Provided data
══════

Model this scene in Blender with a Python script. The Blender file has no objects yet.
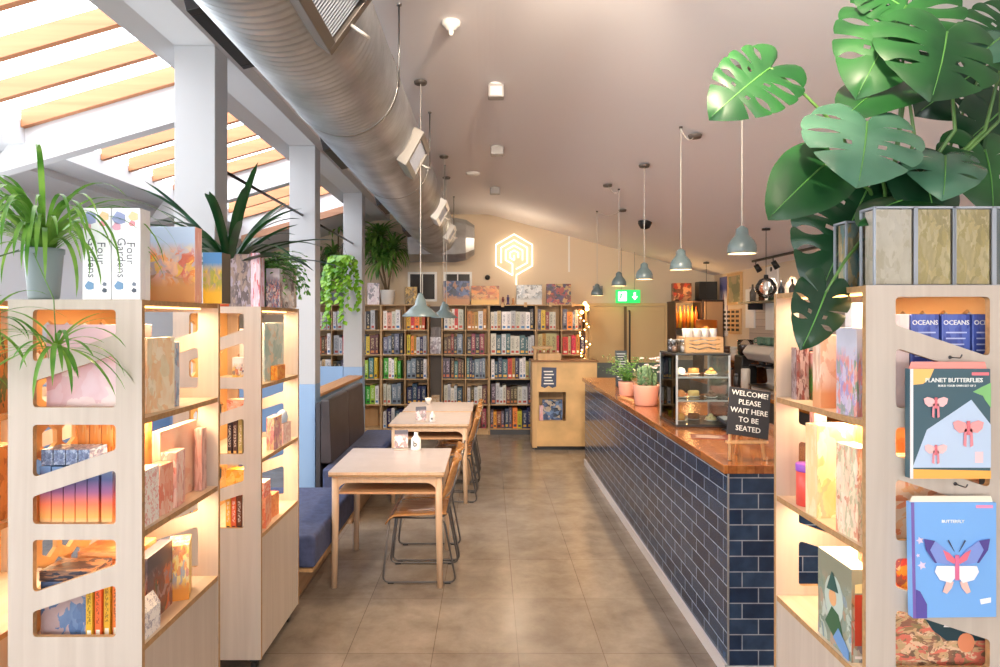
WORLD, EXPO = 4.6, 0.68
import bpy, bmesh, math, random
from mathutils import Vector, Matrix
from mathutils.geometry import tessellate_polygon
PI = math.pi
sc = bpy.context.scene
COL = sc.collection
R = random.Random(7)
F = 667.0; EYE = 1.72; VX, VY = 489.0, 320.0

def W(px, py, Y):
    return Vector(((px - VX) * Y / F, Y, EYE - (py - VY) * Y / F))

def lin(c):
    return tuple(((v / 255) / 12.92 if v / 255 <= .04045 else ((v / 255 + .055) / 1.055) ** 2.4) for v in c[:3])

# ------------------------------------------------------------ mesh builder
class MB:
    def __init__(s):
        s.v = []; s.f = []; s.m = []; s.sm = []
    def add(s, vs, fs, mi=0, sm=False):
        b = len(s.v); s.v += [tuple(p) for p in vs]
        for f in fs:
            s.f.append([b + i for i in f]); s.m.append(mi); s.sm.append(sm)
    def box(s, x0, x1, y0, y1, z0, z1, mi=0):
        s.add([(x0,y0,z0),(x1,y0,z0),(x1,y1,z0),(x0,y1,z0),(x0,y0,z1),(x1,y0,z1),(x1,y1,z1),(x0,y1,z1)],
              [(0,3,2,1),(4,5,6,7),(0,1,5,4),(1,2,6,5),(2,3,7,6),(3,0,4,7)], mi)
    def obox(s, c, sx, sy, sz, M=None, mi=0):
        M = M or Matrix.Identity(3); c = Vector(c)
        vs = [c + M @ Vector((a*sx/2, b*sy/2, d*sz/2)) for d in (-1,1) for a,b in ((-1,-1),(1,-1),(1,1),(-1,1))]
        s.add(vs, [(0,3,2,1),(4,5,6,7),(0,1,5,4),(1,2,6,5),(2,3,7,6),(3,0,4,7)], mi)
    def tube(s, pts, r, n=8, mi=0, cap=True):
        pts = [Vector(p) for p in pts]; k = len(pts)
        rs = r if isinstance(r, (list, tuple)) else [r]*k
        up = None; rings = []
        for i, p in enumerate(pts):
            t = (pts[min(i+1,k-1)] - pts[max(i-1,0)]).normalized()
            if up is None:
                up = Vector((0,0,1)) if abs(t.z) < .9 else Vector((1,0,0))
            a = t.cross(up)
            if a.length < 1e-5: a = t.cross(Vector((0,1,0.3)))
            a.normalize(); b = a.cross(t).normalized(); up = b
            rings.append([p + (a*math.cos(2*PI*j/n) + b*math.sin(2*PI*j/n))*rs[i] for j in range(n)])
        vs = [q for rg in rings for q in rg]
        fs = [(i*n+j, (i+1)*n+j, (i+1)*n+(j+1)%n, i*n+(j+1)%n) for i in range(k-1) for j in range(n)]
        if cap: fs += [tuple(range(n)), tuple((k-1)*n+j for j in reversed(range(n)))]
        s.add(vs, fs, mi, True)
    def lathe(s, prof, c=(0,0,0), n=24, mi=0, ax='z', sm=True):
        c = Vector(c); vs = []
        for r, h in prof:
            for j in range(n):
                a = 2*PI*j/n; x, y = r*math.cos(a), r*math.sin(a)
                vs.append(c + (Vector((x,y,h)) if ax == 'z' else Vector((x,h,y)) if ax == 'y' else Vector((h,x,y))))
        k = len(prof)
        fs = [(i*n+j, i*n+(j+1)%n, (i+1)*n+(j+1)%n, (i+1)*n+j) for i in range(k-1) for j in range(n)]
        if ax == 'y': fs = [tuple(reversed(f)) for f in fs]
        s.add(vs, fs, mi, sm)
    def plate(s, outer, holes, o, ux, uy, th, mi=0, edge_mi=None):
        """flat board: 2D loops placed at o + u*ux + v*uy, extruded by vector th"""
        o, ux, uy, th = Vector(o), Vector(ux), Vector(uy), Vector(th)
        loops = [outer] + list(holes)
        flat = [p for l in loops for p in l]
        tri = tessellate_polygon([[Vector((p[0], p[1], 0)) for p in l] for l in loops])
        n = len(flat)
        A = [o + ux*p[0] + uy*p[1] for p in flat]; B = [a + th for a in A]
        nrm = ux.cross(uy); flip = nrm.dot(th) > 0
        fs = []
        for t in tri:
            a, b, c = t
            ar = (flat[b][0]-flat[a][0])*(flat[c][1]-flat[a][1]) - (flat[b][1]-flat[a][1])*(flat[c][0]-flat[a][0])
            if ar < 0: a, b, c = a, c, b
            if flip: fs.append((a, c, b)); fs.append((n+a, n+b, n+c))
            else: fs.append((a, b, c)); fs.append((n+a, n+c, n+b))
        s.add(A + B, fs, mi)
        base = len(s.v) - 2*n; off = 0
        for l in loops:
            k = len(l)
            for i in range(k):
                a, b = off+i, off+(i+1) % k
                s.f.append([base+a, base+b, base+n+b, base+n+a]); s.m.append(mi if edge_mi is None else edge_mi); s.sm.append(False)
            off += k
    def blade(s, base, az, p0, p1, L, w, n=9, fold=.25, mi=0, twist=0, sag=1.0, shape=None):
        """strap leaf: pitch goes p0 -> p1 along its length"""
        p = Vector(base); vs = []; h = Vector((math.cos(az), math.sin(az), 0))
        side = Vector((-math.sin(az), math.cos(az), 0))
        for i in range(n+1):
            t = i/n; pt = p0 + (p1-p0)*(t**sag)
            d = h*math.cos(pt) + Vector((0,0,1))*math.sin(pt)
            nn = h*(-math.sin(pt)) + Vector((0,0,1))*math.cos(pt)
            ww = w*(shape(t) if shape else max(.02, math.sin(PI*min(1, .12+t*.88))**.6 if t < 1 else .02))/2
            sd = side*math.cos(twist*t) + nn*math.sin(twist*t)
            vs += [p - sd*ww + nn*ww*fold, p, p + sd*ww + nn*ww*fold]
            p = p + d*(L/n)
        fs = []
        for i in range(n):
            a = i*3; fs += [(a,a+1,a+4,a+3),(a+1,a+2,a+5,a+4)]
        s.add(vs, fs, mi, True)
        return p
    def leaflet(s, base, d, L, w, nrm=None, mi=0, bend=.15):
        base = Vector(base); d = Vector(d).normalized()
        nrm = Vector(nrm) if nrm is not None else Vector((R.uniform(-.5,.5), R.uniform(-.9,.1), 1))
        sd = d.cross(nrm)
        if sd.length < 1e-4: sd = d.cross(Vector((1,0,0)))
        sd.normalize(); nn = sd.cross(d).normalized()
        pr = [(0,.1),(.25,.8),(.55,1),(.8,.6),(1,.03)]
        vs = []
        for t, k in pr:
            c = base + d*L*t - nn*bend*L*t*t
            vs += [c - sd*w/2*k + nn*w*.08*k, c, c + sd*w/2*k + nn*w*.08*k]
        fs = []
        for i in range(len(pr)-1):
            a = i*3; fs += [(a,a+1,a+4,a+3),(a+1,a+2,a+5,a+4)]
        s.add(vs, fs, mi, True)
    def build(s, name, mats, parent=None, bevel=0, fix=False, weld=False, seg=2):
        me = bpy.data.meshes.new(name); me.from_pydata(s.v, [], s.f)
        mats = mats if isinstance(mats, (list, tuple)) else [mats]
        for m in mats: me.materials.append(m)
        me.polygons.foreach_set('material_index', s.m)
        me.polygons.foreach_set('use_smooth', s.sm)
        if fix or weld:
            bm = bmesh.new(); bm.from_mesh(me)
            if weld: bmesh.ops.remove_doubles(bm, verts=bm.verts, dist=1e-5)
            bmesh.ops.recalc_face_normals(bm, faces=bm.faces); bm.to_mesh(me); bm.free()
        me.update()
        o = bpy.data.objects.new(name, me); COL.objects.link(o)
        if parent: o.parent = parent
        if bevel:
            b = o.modifiers.new('bevel', 'BEVEL'); b.width = bevel; b.segments = seg; b.limit_method = 'ANGLE'; b.angle_limit = math.radians(50)
        return o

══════

Exercise details
Give back the whole listing as it stands, minus its pictures.

The output
Model this scene in Blender with a Python script. The Blender file has no objects yet.
WORLD, EXPO = 4.6, 0.68
import bpy, bmesh, math, random
from mathutils import Vector, Matrix
from mathutils.geometry import tessellate_polygon
PI = math.pi
sc = bpy.context.scene
COL = sc.collection
R = random.Random(7)
F = 667.0; EYE = 1.72; VX, VY = 489.0, 320.0

def W(px, py, Y):
    return Vector(((px - VX) * Y / F, Y, EYE - (py - VY) * Y / F))

def lin(c):
    return tuple(((v / 255) / 12.92 if v / 255 <= .04045 else ((v / 255 + .055) / 1.055) ** 2.4) for v in c[:3])

# ------------------------------------------------------------ mesh builder
class MB:
    def __init__(s):
        s.v = []; s.f = []; s.m = []; s.sm = []
    def add(s, vs, fs, mi=0, sm=False):
        b = len(s.v); s.v += [tuple(p) for p in vs]
        for f in fs:
            s.f.append([b + i for i in f]); s.m.append(mi); s.sm.append(sm)
    def box(s, x0, x1, y0, y1, z0, z1, mi=0):
        s.add([(x0,y0,z0),(x1,y0,z0),(x1,y1,z0),(x0,y1,z0),(x0,y0,z1),(x1,y0,z1),(x1,y1,z1),(x0,y1,z1)],
              [(0,3,2,1),(4,5,6,7),(0,1,5,4),(1,2,6,5),(2,3,7,6),(3,0,4,7)], mi)
    def obox(s, c, sx, sy, sz, M=None, mi=0):
        M = M or Matrix.Identity(3); c = Vector(c)
        vs = [c + M @ Vector((a*sx/2, b*sy/2, d*sz/2)) for d in (-1,1) for a,b in ((-1,-1),(1,-1),(1,1),(-1,1))]
        s.add(vs, [(0,3,2,1),(4,5,6,7),(0,1,5,4),(1,2,6,5),(2,3,7,6),(3,0,4,7)], mi)
    def tube(s, pts, r, n=8, mi=0, cap=True):
        pts = [Vector(p) for p in pts]; k = len(pts)
        rs = r if isinstance(r, (list, tuple)) else [r]*k
        up = None; rings = []
        for i, p in enumerate(pts):
            t = (pts[min(i+1,k-1)] - pts[max(i-1,0)]).normalized()
            if up is None:
                up = Vector((0,0,1)) if abs(t.z) < .9 else Vector((1,0,0))
            a = t.cross(up)
            if a.length < 1e-5: a = t.cross(Vector((0,1,0.3)))
            a.normalize(); b = a.cross(t).normalized(); up = b
            rings.append([p + (a*math.cos(2*PI*j/n) + b*math.sin(2*PI*j/n))*rs[i] for j in range(n)])
        vs = [q for rg in rings for q in rg]
        fs = [(i*n+j, (i+1)*n+j, (i+1)*n+(j+1)%n, i*n+(j+1)%n) for i in range(k-1) for j in range(n)]
        if cap: fs += [tuple(range(n)), tuple((k-1)*n+j for j in reversed(range(n)))]
        s.add(vs, fs, mi, True)
    def lathe(s, prof, c=(0,0,0), n=24, mi=0, ax='z', sm=True):
        c = Vector(c); vs = []
        for r, h in prof:
            for j in range(n):
                a = 2*PI*j/n; x, y = r*math.cos(a), r*math.sin(a)
                vs.append(c + (Vector((x,y,h)) if ax == 'z' else Vector((x,h,y)) if ax == 'y' else Vector((h,x,y))))
        k = len(prof)
        fs = [(i*n+j, i*n+(j+1)%n, (i+1)*n+(j+1)%n, (i+1)*n+j) for i in range(k-1) for j in range(n)]
        if ax == 'y': fs = [tuple(reversed(f)) for f in fs]
        s.add(vs, fs, mi, sm)
    def plate(s, outer, holes, o, ux, uy, th, mi=0, edge_mi=None):
        """flat board: 2D loops placed at o + u*ux + v*uy, extruded by vector th"""
        o, ux, uy, th = Vector(o), Vector(ux), Vector(uy), Vector(th)
        loops = [outer] + list(holes)
        flat = [p for l in loops for p in l]
        tri = tessellate_polygon([[Vector((p[0], p[1], 0)) for p in l] for l in loops])
        n = len(flat)
        A = [o + ux*p[0] + uy*p[1] for p in flat]; B = [a + th for a in A]
        nrm = ux.cross(uy); flip = nrm.dot(th) > 0
        fs = []
        for t in tri:
            a, b, c = t
            ar = (flat[b][0]-flat[a][0])*(flat[c][1]-flat[a][1]) - (flat[b][1]-flat[a][1])*(flat[c][0]-flat[a][0])
            if ar < 0: a, b, c = a, c, b
            if flip: fs.append((a, c, b)); fs.append((n+a, n+b, n+c))
            else: fs.append((a, b, c)); fs.append((n+a, n+c, n+b))
        s.add(A + B, fs, mi)
        base = len(s.v) - 2*n; off = 0
        for l in loops:
            k = len(l)
            for i in range(k):
                a, b = off+i, off+(i+1) % k
                s.f.append([base+a, base+b, base+n+b, base+n+a]); s.m.append(mi if edge_mi is None else edge_mi); s.sm.append(False)
            off += k
    def blade(s, base, az, p0, p1, L, w, n=9, fold=.25, mi=0, twist=0, sag=1.0, shape=None):
        """strap leaf: pitch goes p0 -> p1 along its length"""
        p = Vector(base); vs = []; h = Vector((math.cos(az), math.sin(az), 0))
        side = Vector((-math.sin(az), math.cos(az), 0))
        for i in range(n+1):
            t = i/n; pt = p0 + (p1-p0)*(t**sag)
            d = h*math.cos(pt) + Vector((0,0,1))*math.sin(pt)
            nn = h*(-math.sin(pt)) + Vector((0,0,1))*math.cos(pt)
            ww = w*(shape(t) if shape else max(.02, math.sin(PI*min(1, .12+t*.88))**.6 if t < 1 else .02))/2
            sd = side*math.cos(twist*t) + nn*math.sin(twist*t)
            vs += [p - sd*ww + nn*ww*fold, p, p + sd*ww + nn*ww*fold]
            p = p + d*(L/n)
        fs = []
        for i in range(n):
            a = i*3; fs += [(a,a+1,a+4,a+3),(a+1,a+2,a+5,a+4)]
        s.add(vs, fs, mi, True)
        return p
    def leaflet(s, base, d, L, w, nrm=None, mi=0, bend=.15):
        base = Vector(base); d = Vector(d).normalized()
        nrm = Vector(nrm) if nrm is not None else Vector((R.uniform(-.5,.5), R.uniform(-.9,.1), 1))
        sd = d.cross(nrm)
        if sd.length < 1e-4: sd = d.cross(Vector((1,0,0)))
        sd.normalize(); nn = sd.cross(d).normalized()
        pr = [(0,.1),(.25,.8),(.55,1),(.8,.6),(1,.03)]
        vs = []
        for t, k in pr:
            c = base + d*L*t - nn*bend*L*t*t
            vs += [c - sd*w/2*k + nn*w*.08*k, c, c + sd*w/2*k + nn*w*.08*k]
        fs = []
        for i in range(len(pr)-1):
            a = i*3; fs += [(a,a+1,a+4,a+3),(a+1,a+2,a+5,a+4)]
        s.add(vs, fs, mi, True)
    def build(s, name, mats, parent=None, bevel=0, fix=False, weld=False, seg=2):
        me = bpy.data.meshes.new(name); me.from_pydata(s.v, [], s.f)
        mats = mats if isinstance(mats, (list, tuple)) else [mats]
        for m in mats: me.materials.append(m)
        me.polygons.foreach_set('material_index', s.m)
        me.polygons.foreach_set('use_smooth', s.sm)
        if fix or weld:
            bm = bmesh.new(); bm.from_mesh(me)
            if weld: bmesh.ops.remove_doubles(bm, verts=bm.verts, dist=1e-5)
            bmesh.ops.recalc_face_normals(bm, faces=bm.faces); bm.to_mesh(me); bm.free()
        me.update()
        o = bpy.data.objects.new(name, me); COL.objects.link(o)
        if parent: o.parent = parent
        if bevel:
            b = o.modifiers.new('bevel', 'BEVEL'); b.width = bevel; b.segments = seg; b.limit_method = 'ANGLE'; b.angle_limit = math.radians(50)
        return o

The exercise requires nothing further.